- **WHAT YOU HAVE TO DO**: Below are some records. Retype exactly the lines from the one containing "Build this scene" through the one containing "cam.CreateExposureAttr(0.54)", both included, skipping every picture.

- **RECORDS FOR PROCESSING**:

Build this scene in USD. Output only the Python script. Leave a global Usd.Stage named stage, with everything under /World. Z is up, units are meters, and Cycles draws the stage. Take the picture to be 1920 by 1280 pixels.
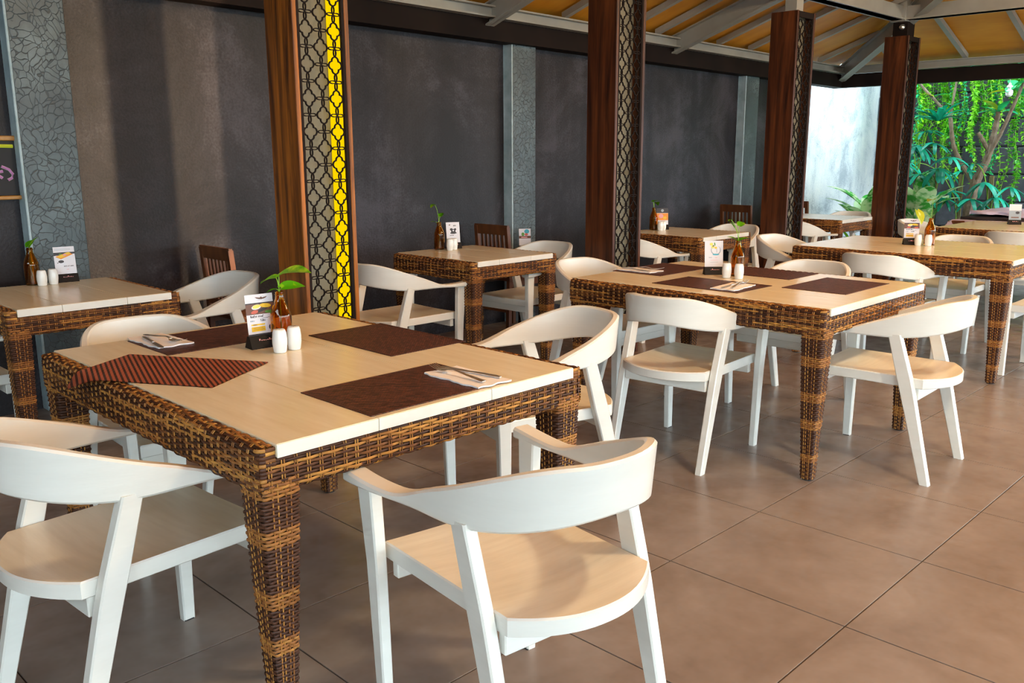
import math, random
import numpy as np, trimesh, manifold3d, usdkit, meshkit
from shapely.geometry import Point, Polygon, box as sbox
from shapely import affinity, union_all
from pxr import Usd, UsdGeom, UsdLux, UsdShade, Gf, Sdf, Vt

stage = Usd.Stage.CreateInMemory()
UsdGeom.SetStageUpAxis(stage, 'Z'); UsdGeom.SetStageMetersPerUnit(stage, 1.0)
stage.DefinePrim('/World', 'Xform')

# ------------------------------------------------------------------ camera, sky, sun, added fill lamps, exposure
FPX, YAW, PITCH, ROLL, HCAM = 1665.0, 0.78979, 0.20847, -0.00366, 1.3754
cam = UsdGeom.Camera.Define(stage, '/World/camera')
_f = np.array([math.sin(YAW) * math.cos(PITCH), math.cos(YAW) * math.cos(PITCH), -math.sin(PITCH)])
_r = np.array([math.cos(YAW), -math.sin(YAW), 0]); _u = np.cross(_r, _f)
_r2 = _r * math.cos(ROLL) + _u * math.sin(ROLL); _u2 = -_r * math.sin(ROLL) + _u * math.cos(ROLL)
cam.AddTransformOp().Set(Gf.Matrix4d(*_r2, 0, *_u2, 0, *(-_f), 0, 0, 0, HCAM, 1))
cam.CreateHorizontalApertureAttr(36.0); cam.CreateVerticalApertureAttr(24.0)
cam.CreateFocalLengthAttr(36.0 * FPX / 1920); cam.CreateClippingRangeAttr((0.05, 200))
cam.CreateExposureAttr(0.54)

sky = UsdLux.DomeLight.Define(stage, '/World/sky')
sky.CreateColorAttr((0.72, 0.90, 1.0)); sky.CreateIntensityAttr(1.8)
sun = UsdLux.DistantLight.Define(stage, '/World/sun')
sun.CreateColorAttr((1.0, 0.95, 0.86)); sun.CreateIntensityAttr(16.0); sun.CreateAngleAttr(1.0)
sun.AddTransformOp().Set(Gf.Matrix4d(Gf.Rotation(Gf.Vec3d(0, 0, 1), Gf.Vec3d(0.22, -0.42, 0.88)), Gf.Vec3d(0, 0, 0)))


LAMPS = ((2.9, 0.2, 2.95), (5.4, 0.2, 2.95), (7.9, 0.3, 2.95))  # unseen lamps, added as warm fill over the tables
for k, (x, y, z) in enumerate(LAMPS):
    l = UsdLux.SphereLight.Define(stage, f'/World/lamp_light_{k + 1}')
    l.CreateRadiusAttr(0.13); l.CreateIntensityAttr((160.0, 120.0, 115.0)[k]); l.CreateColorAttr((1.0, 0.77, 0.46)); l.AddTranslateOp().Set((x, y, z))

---

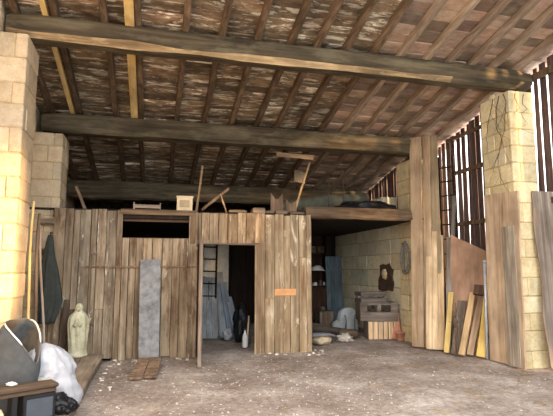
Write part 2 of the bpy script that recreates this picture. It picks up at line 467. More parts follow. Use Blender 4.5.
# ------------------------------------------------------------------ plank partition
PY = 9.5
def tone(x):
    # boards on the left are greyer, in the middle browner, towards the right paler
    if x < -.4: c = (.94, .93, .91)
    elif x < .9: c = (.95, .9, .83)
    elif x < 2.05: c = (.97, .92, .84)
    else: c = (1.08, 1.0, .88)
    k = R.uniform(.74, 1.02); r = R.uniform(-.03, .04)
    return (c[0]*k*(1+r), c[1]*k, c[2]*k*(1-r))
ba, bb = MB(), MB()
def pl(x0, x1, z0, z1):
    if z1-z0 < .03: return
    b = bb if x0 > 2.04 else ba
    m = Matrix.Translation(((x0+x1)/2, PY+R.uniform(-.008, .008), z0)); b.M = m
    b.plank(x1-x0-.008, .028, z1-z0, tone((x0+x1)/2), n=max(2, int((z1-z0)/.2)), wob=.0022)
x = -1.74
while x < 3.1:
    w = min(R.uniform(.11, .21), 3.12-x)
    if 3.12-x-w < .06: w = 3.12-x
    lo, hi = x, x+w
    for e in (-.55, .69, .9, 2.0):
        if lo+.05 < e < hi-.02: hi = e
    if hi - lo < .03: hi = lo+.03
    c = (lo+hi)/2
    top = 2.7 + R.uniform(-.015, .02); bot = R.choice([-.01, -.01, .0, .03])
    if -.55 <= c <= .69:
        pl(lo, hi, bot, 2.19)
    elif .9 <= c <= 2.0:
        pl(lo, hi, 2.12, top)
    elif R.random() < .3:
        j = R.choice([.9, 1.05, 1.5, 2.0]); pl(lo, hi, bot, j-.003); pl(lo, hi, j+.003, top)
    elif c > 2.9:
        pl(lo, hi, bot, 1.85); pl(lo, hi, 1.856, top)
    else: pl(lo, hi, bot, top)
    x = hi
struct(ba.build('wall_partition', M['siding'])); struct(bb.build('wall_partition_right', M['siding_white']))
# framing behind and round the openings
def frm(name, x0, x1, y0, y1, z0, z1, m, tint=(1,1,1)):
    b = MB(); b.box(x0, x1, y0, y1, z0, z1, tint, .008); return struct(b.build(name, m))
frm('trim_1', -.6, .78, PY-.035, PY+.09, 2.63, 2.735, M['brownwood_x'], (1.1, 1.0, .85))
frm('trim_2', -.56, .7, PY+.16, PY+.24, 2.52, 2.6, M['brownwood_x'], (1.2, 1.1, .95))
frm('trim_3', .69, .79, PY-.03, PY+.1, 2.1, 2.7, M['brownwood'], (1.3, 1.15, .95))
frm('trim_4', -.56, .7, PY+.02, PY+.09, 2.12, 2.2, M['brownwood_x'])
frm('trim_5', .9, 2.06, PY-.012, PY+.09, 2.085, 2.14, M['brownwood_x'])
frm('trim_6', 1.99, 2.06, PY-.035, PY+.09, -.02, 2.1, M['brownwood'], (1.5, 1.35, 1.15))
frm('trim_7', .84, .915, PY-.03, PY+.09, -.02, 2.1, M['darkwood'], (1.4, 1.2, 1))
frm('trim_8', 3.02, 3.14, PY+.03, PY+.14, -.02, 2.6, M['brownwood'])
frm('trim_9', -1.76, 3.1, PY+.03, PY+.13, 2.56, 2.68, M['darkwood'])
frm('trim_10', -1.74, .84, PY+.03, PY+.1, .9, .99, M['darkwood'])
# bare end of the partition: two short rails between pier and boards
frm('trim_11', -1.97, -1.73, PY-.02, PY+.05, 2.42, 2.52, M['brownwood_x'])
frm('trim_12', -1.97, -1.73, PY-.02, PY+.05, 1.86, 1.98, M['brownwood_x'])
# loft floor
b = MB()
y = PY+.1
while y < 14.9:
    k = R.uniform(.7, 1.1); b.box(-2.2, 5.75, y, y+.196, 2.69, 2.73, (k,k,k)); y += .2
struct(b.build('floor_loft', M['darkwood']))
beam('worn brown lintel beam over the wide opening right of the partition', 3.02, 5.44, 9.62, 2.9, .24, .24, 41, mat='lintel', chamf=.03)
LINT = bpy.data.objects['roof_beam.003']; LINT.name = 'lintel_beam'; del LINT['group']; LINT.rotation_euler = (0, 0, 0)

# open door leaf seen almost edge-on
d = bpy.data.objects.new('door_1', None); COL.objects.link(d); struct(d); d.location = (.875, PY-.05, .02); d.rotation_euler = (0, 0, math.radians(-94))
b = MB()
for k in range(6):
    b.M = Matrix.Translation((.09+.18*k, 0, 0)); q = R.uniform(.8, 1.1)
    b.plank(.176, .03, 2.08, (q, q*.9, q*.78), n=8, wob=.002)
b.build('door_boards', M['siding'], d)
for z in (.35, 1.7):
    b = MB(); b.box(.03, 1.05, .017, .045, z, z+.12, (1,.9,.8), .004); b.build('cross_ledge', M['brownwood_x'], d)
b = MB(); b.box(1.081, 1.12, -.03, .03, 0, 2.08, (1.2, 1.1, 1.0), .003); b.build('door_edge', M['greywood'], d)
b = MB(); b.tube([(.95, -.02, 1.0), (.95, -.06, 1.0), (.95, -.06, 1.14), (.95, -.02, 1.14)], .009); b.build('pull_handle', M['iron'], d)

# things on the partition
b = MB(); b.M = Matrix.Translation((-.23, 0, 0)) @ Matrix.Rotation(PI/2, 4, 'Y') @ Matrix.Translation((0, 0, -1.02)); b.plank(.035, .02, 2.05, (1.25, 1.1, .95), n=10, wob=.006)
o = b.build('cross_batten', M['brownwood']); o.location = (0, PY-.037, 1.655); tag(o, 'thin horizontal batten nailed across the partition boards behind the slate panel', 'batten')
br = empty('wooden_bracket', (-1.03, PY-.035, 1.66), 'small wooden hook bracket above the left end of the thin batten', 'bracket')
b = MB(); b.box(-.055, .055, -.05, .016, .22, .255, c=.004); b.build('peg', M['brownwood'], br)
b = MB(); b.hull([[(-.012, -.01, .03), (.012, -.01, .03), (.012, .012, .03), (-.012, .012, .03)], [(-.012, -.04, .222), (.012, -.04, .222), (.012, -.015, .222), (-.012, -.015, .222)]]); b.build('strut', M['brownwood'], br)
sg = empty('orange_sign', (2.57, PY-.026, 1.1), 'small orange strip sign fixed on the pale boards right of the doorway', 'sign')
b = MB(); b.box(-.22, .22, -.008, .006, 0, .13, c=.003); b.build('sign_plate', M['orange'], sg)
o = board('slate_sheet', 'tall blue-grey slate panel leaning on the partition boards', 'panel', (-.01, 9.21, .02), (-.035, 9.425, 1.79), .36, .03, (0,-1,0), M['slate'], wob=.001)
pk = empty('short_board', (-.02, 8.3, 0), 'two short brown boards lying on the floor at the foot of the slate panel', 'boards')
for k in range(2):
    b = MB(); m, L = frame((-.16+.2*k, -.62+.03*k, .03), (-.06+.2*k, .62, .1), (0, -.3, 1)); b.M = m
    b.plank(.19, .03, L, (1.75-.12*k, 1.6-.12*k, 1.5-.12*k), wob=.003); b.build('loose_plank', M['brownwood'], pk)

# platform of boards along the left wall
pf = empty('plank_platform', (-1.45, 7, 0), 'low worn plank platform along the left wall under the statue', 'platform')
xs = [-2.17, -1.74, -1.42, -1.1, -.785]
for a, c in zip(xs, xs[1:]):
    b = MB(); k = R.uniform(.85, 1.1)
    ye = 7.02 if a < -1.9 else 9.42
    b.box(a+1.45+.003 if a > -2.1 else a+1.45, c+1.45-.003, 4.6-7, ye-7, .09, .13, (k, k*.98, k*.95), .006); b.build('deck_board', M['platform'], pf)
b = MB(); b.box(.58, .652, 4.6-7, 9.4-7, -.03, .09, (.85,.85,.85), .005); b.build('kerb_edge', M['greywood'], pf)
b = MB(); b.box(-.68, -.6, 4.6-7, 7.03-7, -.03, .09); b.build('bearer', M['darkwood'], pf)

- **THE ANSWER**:
Build this scene in USD. Output only the Python script. Leave a global Usd.Stage named stage, with everything under /World. Z is up, units are meters, and Cycles draws the stage. Take the picture to be 1920 by 1280 pixels.
import math, random
import numpy as np, trimesh, manifold3d, usdkit, meshkit
from shapely.geometry import Point, Polygon, box as sbox
from shapely import affinity, union_all
from pxr import Usd, UsdGeom, UsdLux, UsdShade, Gf, Sdf, Vt

stage = Usd.Stage.CreateInMemory()
UsdGeom.SetStageUpAxis(stage, 'Z'); UsdGeom.SetStageMetersPerUnit(stage, 1.0)
stage.DefinePrim('/World', 'Xform')

# ------------------------------------------------------------------ camera, sky, sun, added fill lamps, exposure
FPX, YAW, PITCH, ROLL, HCAM = 1665.0, 0.78979, 0.20847, -0.00366, 1.3754
cam = UsdGeom.Camera.Define(stage, '/World/camera')
_f = np.array([math.sin(YAW) * math.cos(PITCH), math.cos(YAW) * math.cos(PITCH), -math.sin(PITCH)])
_r = np.array([math.cos(YAW), -math.sin(YAW), 0]); _u = np.cross(_r, _f)
_r2 = _r * math.cos(ROLL) + _u * math.sin(ROLL); _u2 = -_r * math.sin(ROLL) + _u * math.cos(ROLL)
cam.AddTransformOp().Set(Gf.Matrix4d(*_r2, 0, *_u2, 0, *(-_f), 0, 0, 0, HCAM, 1))
cam.CreateHorizontalApertureAttr(36.0); cam.CreateVerticalApertureAttr(24.0)
cam.CreateFocalLengthAttr(36.0 * FPX / 1920); cam.CreateClippingRangeAttr((0.05, 200))
cam.CreateExposureAttr(0.54)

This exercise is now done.